Project Management Fundamentals Every Business Leader Should Know
Many business-critical projects overrun, underdeliver, or quietly stall. We outline the project management disciplines that keep complex initiatives on track.
Project Management Fundamentals Every Business Leader Should Know
The majority of business projects that fail do not fail because the goal was wrong or the team was incapable. They fail because the conditions for successful delivery were never properly established — scope was left ambiguous, accountability was assumed rather than assigned, and problems were escalated too late to be corrected.
Effective project management begins with a clear project charter: a document that defines the objective, the scope, the key deliverables, the timeline, and the owner. It sounds basic, but a surprising proportion of projects begin without one — relying instead on a shared understanding that quickly fragments as the work becomes complex and priorities shift.
"Risks that are identified early can almost always be managed. Risks that surface late leave little room for manoeuvre."
Governance is the mechanism by which projects stay on track. This means a regular cadence of structured reporting — typically weekly at team level and monthly at steering committee level — that surfaces progress against plan, current risks and issues, and decisions required from leadership. Without this cadence, problems accumulate quietly until they become crises.
Risk management is often treated as a compliance exercise rather than a management tool. The value of a risk register is not the document itself but the discipline of reviewing it regularly — asking not just what the risks are, but what the mitigation plan is and whether the residual risk remains acceptable. Risks that are identified early can almost always be managed. Risks that surface late leave little room for manoeuvre.
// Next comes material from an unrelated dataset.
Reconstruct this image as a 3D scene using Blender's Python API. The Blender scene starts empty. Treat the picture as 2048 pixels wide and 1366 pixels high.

Stakeholder management is the dimension most frequently underestimated. Every project has stakeholders whose engagement, cooperation, or sign-off is required at some point — and the cost of misaligned expectations compounds over time. Identifying all stakeholder groups at the outset, understanding what each needs from the project, and maintaining a structured communication plan is one of the most important determinants of whether a project reaches its objective.